Inside D.C.

The art of compromise, a productive 2016

The beginning of 2016 begs the question: What does a lame duck president try to achieve in the last year of the chief executive’s second term?  Some say not a lot; I’d argue, it’s more like anything he wants to do.  Congress faces a similar challenge.  I’d factor in presidential politics at this point, but poll numbers notwithstanding, it’s too early to pick party nominees, let alone handicap winners, so confused are both party’s nomination challenges.

The primary focus for President Obama is his legacy, or those actions and/or achievements for which history will remember him.  Legacy is not always a good thing, and this is the challenge facing the incumbent president, namely ensuring his historical identity is based upon steps forward, not missteps and stumbles.

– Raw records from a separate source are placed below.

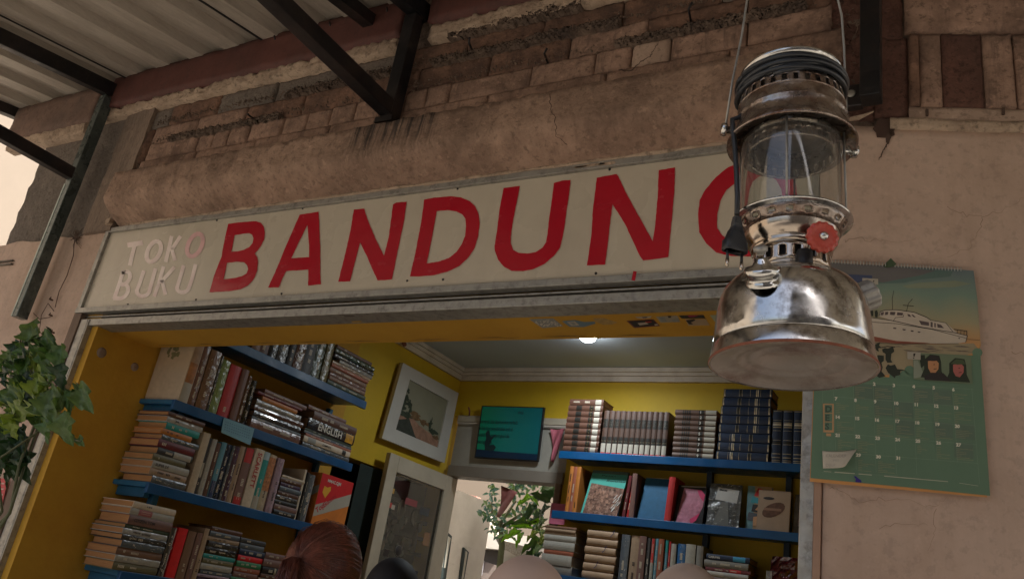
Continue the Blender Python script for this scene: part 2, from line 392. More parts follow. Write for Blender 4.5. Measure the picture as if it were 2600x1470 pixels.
rough_band('painted_beam', -3.78, -1.93, 3.478, 3.655, 0, .05, red_paint, wt, amp=.007, seed=4, nx=60)
rough_band('painted_beam', -1.80, -.30, 3.50, 3.70, 0, .05, red_paint, wt, amp=.007, seed=8, nx=50)
rough_band('painted_beam', -4.62, -3.86, 3.42, 3.63, 0, .05, M('faded_oxide_paint', grain=0.5, gscale=50, c=(.21, .135, .105), rough=.85, var=.25, scale=9, dirt=(.12, .09, .075), dirt_amt=.7, dscale=4, bump=.7), wt, amp=.01, seed=5, nx=24)
rough_band('plaster_remnant', -3.84, -1.95, 3.425, 3.478, 0, .035, plaster_rag, wt, amp=.022, seed=12, nx=90, nz=4)
rough_band('plaster_remnant', -1.80, -.30, 3.43, 3.50, 0, .03, plaster_rag, wt, amp=.02, seed=13, nx=80, nz=4)
rough_band('plaster_remnant', -4.60, -3.90, 3.36, 3.43, 0, .04, plaster_rag, wt, amp=.02, seed=14, nx=30, nz=4)
# courses of blocks above the beam
rb = random.Random(31)
def course(z0, z1, xs, mats, y, amp, lean=0., rnd_=.28):
    for a, b in zip(xs[:-1], xs[1:]):
        m = mats[rb.randrange(len(mats))]; g_ = .002+rb.random()*.003
        rough_band('brick', a+g_, b-g_, z0+g_*.6, z1-g_*.4, y, .014+rb.random()*.010, m, wt, amp=amp*.8, seed=rb.randrange(9999), nx=max(8, int((b-a)*60)), nz=8, round_=rnd_)
course(3.02, 3.125, [-3.36, -2.98, -2.61, -2.2, -1.86, -1.47, -1.02, -.62, -.30], [brick_a], .0, .004)
xs = [-3.34]
while xs[-1] < -.45: xs.append(xs[-1]+rb.choice([.1, .13, .19, .24, .34]))
xs[-1] = -.33
course(3.125, 3.215, xs, [brick_a, brick_a, brick_p], .004, .005)
course(3.215, 3.32, [-3.36, -3.05, -2.74, -2.4, -2.05, -1.82, -1.50, -1.18, -.90, -.58, -.33], [brick_b, brick_a, brick_b], .012, .007)
course(3.32, 3.425, [-3.58, -3.28, -2.95, -2.6, -2.25, -1.93, -1.62, -1.30, -1.0, -.66, -.33], [brick_b, brick_b, grey_cem], .016, .009)
rough_band('brick', -3.60, -3.37, 3.12, 3.31, .01, .02, brick_b, wt, amp=.008, seed=77, nx=8, nz=8, round_=.6)
rough_band('mortar_patch', -3.58, -3.38, 3.01, 3.12, .01, .012, mortar, wt, amp=.012, seed=78, nx=8, nz=6)
for k, (a, b, z) in enumerate([(-3.2, -2.5, 3.215), (-2.5, -1.95, 3.325), (-1.75, -1.0, 3.32), (-1.7, -1.15, 3.43), (-1.0, -.4, 3.225)]):
    rough_band('mortar_crust', a, b, z-.014, z+.014, 0, .030, mortar, wt, amp=.016, seed=90+k, nx=150, nz=6)
rg_ = random.Random(55); mg = MB()
for k in range(1500):                                  # loose grit left in the joints and on top of the beam
    z = rg_.choice([3.215, 3.32, 3.32]); x = rg_.uniform(-3.3, -.34); q = rg_.uniform(.002, .008)
    c = Vector((x, -.026-rg_.random()*.012, z+rg_.gauss(0, .009)))
    mg.add([c+Vector((q*rg_.uniform(.5, 1)*dx, q*rg_.uniform(.5, 1)*dy, q*rg_.uniform(.5, 1)*dz)) for dx, dy, dz in ((1, 0, 0), (-1, 0, 0), (0, 1, 0), (0, -1, 0), (0, 0, 1), (0, 0, -1))], [(0, 2, 4), (2, 1, 4), (1, 3, 4), (3, 0, 4), (2, 0, 5), (1, 2, 5), (3, 1, 5), (0, 3, 5)])
mg.obj('joint_grit', mortar, wt, kind='stuff')
# nails and roots sticking out of the courses
for k, (px, py, dx, dz) in enumerate([(630, 290, .03, -.02), (1745, 40, .02, .03), (1380, 148, .02, .02), (1190, 122, .01, .03), (700, 112, .0, .03), (840, 78, 0, .03), (985, 42, 0, .03)]):
    p = P(px, py, 'y', -.04); MB().tube([p+Vector((0, .04, 0)), p+Vector((dx*.3, -.01, dz*.5)), p+Vector((dx, -.02, dz))], .004, 5).obj('nail', steel_blk, wt)
# hairline cracks
def crack(pts, w0, mat, to3, parent, seed, name='crack', sub=6, j=.25):
    r = random.Random(seed); out = []
    for (a, b) in zip(pts[:-1], pts[1:]):
        L_ = math.hypot(b[0]-a[0], b[1]-a[1])
        for k in range(sub):
            t = k/sub; out.append((a[0]+(b[0]-a[0])*t+r.uniform(-1, 1)*L_*j/sub*1.5, a[1]+(b[1]-a[1])*t+r.uniform(-1, 1)*L_*j/sub*1.5))
    out.append(pts[-1]); mb = MB(); n = len(out)
    ribbon(mb, out, [w0*(.35+.65*(1-i/n))*(.6+.8*r.random()) for i in range(n)], to3, 0)
    return mb.obj(name, mat, parent)
T0 = lambda y: (lambda px, py, t: P(px, py, 'y', y-t))
crack([(1572, 178), (1600, 182), (1625, 160), (1650, 145), (1662, 122), (1680, 96)], 3.2, crack_mat, T0(-.035), wt, 1)
# the rounded concrete beam
bt = thing('concrete_beam', 'long rounded plaster-coated concrete beam projecting just above the sign', 'beam', (-1.9, 0, 2.9))
mb = MB(); nx = 150; prof = []
for k in range(15):
    a = k/14
    if a < .12: y, z = -.02-.1*(a/.12), 3.012
    elif a < .5: y, z = -.12-.010*(a-.12)/.38, 3.01-(a-.12)/.38*.132
    else:
        q = (a-.5)/.5; y, z = -.130+.132*q**1.25, 2.878-.094*q**.8
    prof.append((y, z))
prof = [(.02, 3.03)]+prof+[(.02, 2.782)]
rr = random.Random(5); w1 = wob(.007, 41); w2 = wob(.006, 43); vs = []
for i in range(nx+1):
    f = i/nx; x = -3.40+f*(3.40-.355)
    endf = min(1, (f*3.05)/.07); endr = min(1, ((1-f)*3.05)/.05); e = math.sqrt(max(0, 1-(1-min(endf, endr))**2))
    for y, z in prof:
        vs.append((x, .02+(y-.02)*(.25+.75*e)+w1(f*6)+rr.uniform(-1, 1)*.0016, 2.9+(z-2.9)*(.55+.45*e)+w2(f*7+y*3)+rr.uniform(-1, 1)*.0014))
m_ = len(prof)
fs = [(i*m_+k, i*m_+k+1, (i+1)*m_+k+1, (i+1)*m_+k) for i in range(nx) for k in range(m_-1)]
fs += [tuple(range(m_))[::-1], tuple(nx*m_+k for k in range(m_))]
mb.add(vs, fs, True); mb.obj('beam_body', beam_mat, bt)
rs = random.Random(12)
for k in range(0):
    x = -2.06+.62*k/25+rs.uniform(-.008, .008); c = abs(x+1.8)/.3; L_ = rs.uniform(.03, .14)*(1.1-.7*min(1, c)); m = MB()
    ribbon(m, [(x+rs.uniform(-.004, .004), 3.0-L_*q) for q in (0, .3, .6, 1)], [.016*rs.uniform(.5, 1), .012, .008, .002], lambda a, b, t: (a, -.1345-t, b), 0)
    m.obj('water_stain', stain_mat, bt)
crack([(1395, 238), (1398, 280), (1410, 300), (1412, 345), (1440, 368)], 2.5, crack_mat, T0(-.137), bt, 5)
crack([(925, 320), (928, 372), (925, 400)], 2.2, crack_mat, T0(-.137), bt, 6)

# ------------------------------------------------------------------ right wall
rwt = thing('right_wall', 'peach plastered wall with bare blocks on top where the calendar hangs', 'wall', RW(0, 0))
MBq = MB(); MBq.obox(RW(0, 0, -.004), RW(2.2, 0)-RW(0, 0), RW(0, 0, -.25)-RW(0, 0), (0, 0, 4.2)); MBq.obj('wall_core', mortar, rwt)
TR = lambda s, z, o: RW(s, z, o)
def rw_band(name, s0, s1, z0, z1, depth, mat, **k): return rough_band(name, s0, s1, z0, z1, 0, depth, mat, rwt, to3=TR, **k)
rw_band('plaster_face', .0, 2.2, 0.0, 2.803, .012, cream_wall, amp=.002, seed=22, nx=90, nz=90)
chip('broken_plaster', .134, 2.795, .052, .07, 0, .0165, M('hollow_dark', (.07, .04, .03), .95), rwt, seed=7, to3=lambda s, z, t: RW(s, z, t))
rw_band('plaster_ledge', .15, 2.2, 2.795, 2.825, .022, plaster_rag, amp=.006, seed=24, nx=90, nz=3)
rw_band('cement_fillet', .2, 2.2, 2.83, 2.868, .012, brick_p, amp=.003, seed=25, nx=40, nz=4)
rw_band('brick', .115, .20, 2.84, 3.10, .008, brick_r, amp=.008, seed=26, nx=8, nz=20, round_=.5)
rw_band('brick', .202, .226, 2.872, 3.105, .016, brick_b, amp=.004, seed=27, nx=4, nz=16)
rw_band('brick', .229, .282, 2.872, 3.108, .019, brick_a, amp=.004, seed=28, nx=5, nz=16, round_=.4)
rw_band('brick', .285, .383, 2.872, 3.108, .012, brick_r, amp=.005, seed=29, nx=8, nz=16)
rw_band('brick', .387, .458, 2.872, 3.108, .020, brick_a, amp=.006, seed=30, nx=6, nz=16, round_=.3)
rw_band('brick', .464, .60, 2.872, 3.108, .020, brick_a, amp=.005, seed=31, nx=9, nz=16, round_=.3)
rw_band('brick', .604, .85, 2.872, 3.108, .018, brick_b, amp=.005, seed=32, nx=12, nz=14, round_=.3)
rw_band('brick', .195, .60, 3.118, 3.30, .022, brick_a, amp=.004, seed=33, nx=24, nz=12, round_=.3)
rw_band('brick', .606, 1.0, 3.118, 3.30, .02, brick_a, amp=.004, seed=34, nx=24, nz=12, round_=.3)
rw_band('brick', .12, .19, 3.10, 3.35, .004, brick_r, amp=.01, seed=35, nx=8, nz=16, round_=.5)
rw_band('brick', .0, .115, 2.83, 3.4, .0, brick_r, amp=.016, seed=36, nx=14, nz=50, round_=.2)
rw_band('brick', .19, 1.0, 3.31, 3.5, .02, brick_b, amp=.005, seed=37, nx=40, nz=12, round_=.3)
TRP = lambda px, py, t: RW(*PR(px, py), .0165+t)
crack([(2258, 345), (2252, 372), (2240, 390), (2228, 415)], 5, crack_mat, TRP, rwt, 8)
crack([(2262, 335), (2250, 370)], 14, crack_mat, TRP, rwt, 9, sub=3)
for k, pts in enumerate([[(2395, 530), (2450, 555), (2490, 558), (2540, 545), (2600, 512)], [(2490, 558), (2480, 600), (2450, 640), (2400, 660)],
                         [(2140, 620), (2180, 612), (2240, 622), (2320, 615)], [(2100, 1240), (2135, 1250), (2175, 1278), (2230, 1270), (2300, 1275), (2370, 1290), (2400, 1262)],
                         [(2370, 1290), (2368, 1340), (2350, 1400)], [(2230, 1340), (2280, 1330), (2350, 1335)], [(2560, 900), (2600, 905)]]):
    crack(pts, 1.3, crack_soft, TRP, rwt, 20+k, sub=5, j=.35)
for px, py in ((2350, 295), (2542, 292)):
    s, z = PR(px, py); m = MB(); m.obox(RW(s-.003, z-.01, .006), RW(.006, 0)-RW(0, 0), (0, 0, .02), RW(0, 0, .012)-RW(0, 0)); m.obj('nail_hole', crack_mat, rwt)
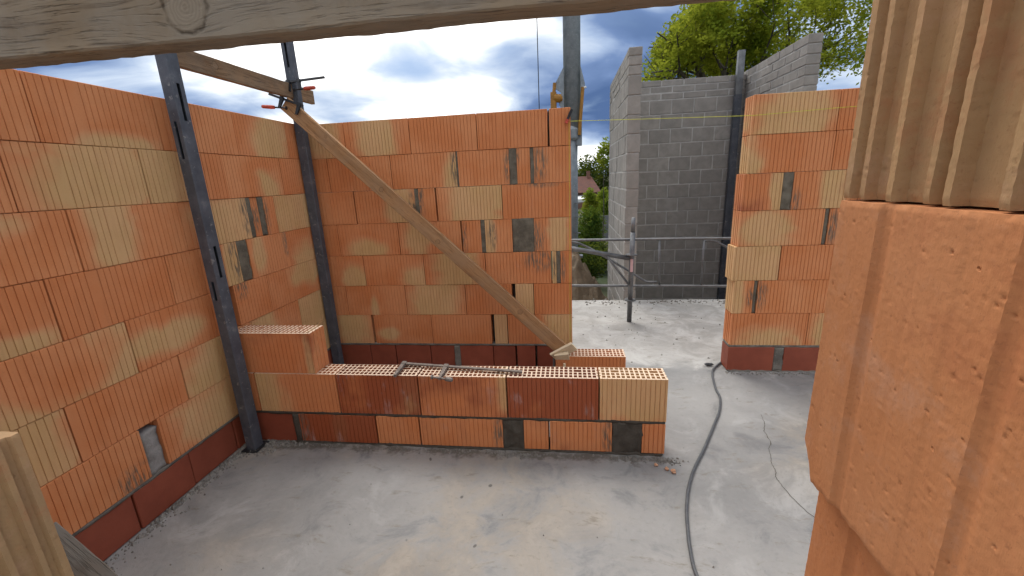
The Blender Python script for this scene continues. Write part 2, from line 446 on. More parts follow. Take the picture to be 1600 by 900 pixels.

The Republican-controlled 114th Congress is dealing with its own challenge of reputation and legacy.  Congress is struggling on two fronts:  First, the GOP are focused on retaining, if not increasing their control over both chambers.  To win this battle, the GOP must demonstrate resolve and action on issues important to the conservative base, while successfully laying a lack of success at the feet of a White House resident bent on vetoing any Republican measure.

Second, the GOP Congress can’t content itself with sending so-called “message legislation” down to the White House.  Message bills – killing WOTUS, “repealing” Obamacare – are those which pass both chambers on party line votes.  Party line votes are good things if the party controls both chambers by a two-thirds veto-proof majority; Republicans don’t enjoy that luxury in either chamber.

The reality, then, facing both the White House and the Congress is compromise.

If you ask President Obama, his presidency will go into the history books as that which brought the country a strong economy, solid employment, universal health care, peace in the Middle East, homeland security, a cleaner environment and which modernized outdated federal immigration laws.  Critics contend the fate of each of those achievements is precarious at best; all could fall of their own weight or miscalculation by year’s end – given most are sitting before federal courts – leaving the president with very little to show for eight years in office.

But at the same time, what can Congress point to as rock solid achievements of the last year?  A two-year budget deal?  Check, but the White House agreed.  An omnibus spending package for FY2016 – with a ton of policy riders and, arguably, not the GOP’s top 10 or even top five?  Check, but again, the White House gave the green light.  A multi-year federal highway bill to keep infrastructure repairs on track?  Check again, but again the White House acquiesced. All were achieved through compromise.

Congress could tackle this year – and I’m convinced House Speaker Paul Ryan (R, WI) in his heart of hearts wants to tackle – immigration reform, personal and corporate federal tax reform and trade expansion.

On immigration reform, the most obvious starting point is the Senate-passed comprehensive reform bill passed three years ago.  I’m not saying embrace that legislation and run with it, but the evolution of that bill demonstrates the heavy lifting has already been done.  Each section of that bill was the product of compromise between immigration reformers and employers, and the bill was refined and forged through hearings, markups, committee amendments and floor amendments.  That bill should be the starting point for debate. If you hate the notion of “a path to citizenship,” then fight to change that phrase to “legal status,” and get on with the notion of reforming a system that’s broken and settling the fate of 11 million much-needed undocumented workers, giving employers surety at least until the next round.

When it comes to tax reform, no one disagrees the system needs to be modernized and streamlined.  Both parties also agree one of the biggest roadblocks to truly jumpstarting a stuttering economy is by reforming corporate tax rates and simplifying the personal tax code.  The federal statutory corporate rate of 39.1%, and an effective corporate tax rate after deductions and such of 27.9%, means the U.S. sits atop a global list of national corporate tax rates where being number one is a bad thing.  This is why U.S. firms stash cash overseas and companies merge to avail themselves of overseas headquarters and better tax rates, i.e. “tax inversions.”

The personal tax code conundrum is approached by looking at how to simplify/consolidate and lower the overall rates.  Congress needn’t go line by line through the entire 75,000-page federal tax code; it needs to solve the biggest problems first, tweak the code to help pay for it, i.e. close some or all of those 700-plus tax loopholes identified by then-House Speaker John Boehner (R, OH) a few years’ back, and save all that new-found expertise and energy for another fight another day.

Trade expansion is achieved through congressional approval of the TransPacific Partnership (TPP). The greater good – at least from an agriculture and domestic economic standpoint – is expanded export markets, and U.S. economic leadership in a region currently dominated by China.  Democrats, blocking TPP approval because they’re upset with the president for not having “consulted” them about a “generational” trade deal with 12 Pacific Rim nations representing 40% of global gross domestic product (GDP), need to put hurt feelings aside, put partisan politics aside, and back the administration, trusting the Democrat in the White House has not abandoned U.S. jobs and environmental protections in pursuit of a legacy trade deal.

The toughest part of this process is acknowledging that if politics is the art of the possible, and a good compromise is a deal where everyone walks away a little bit disgruntled, then there’s a whole lot that can be achieved – and enough credit to go around.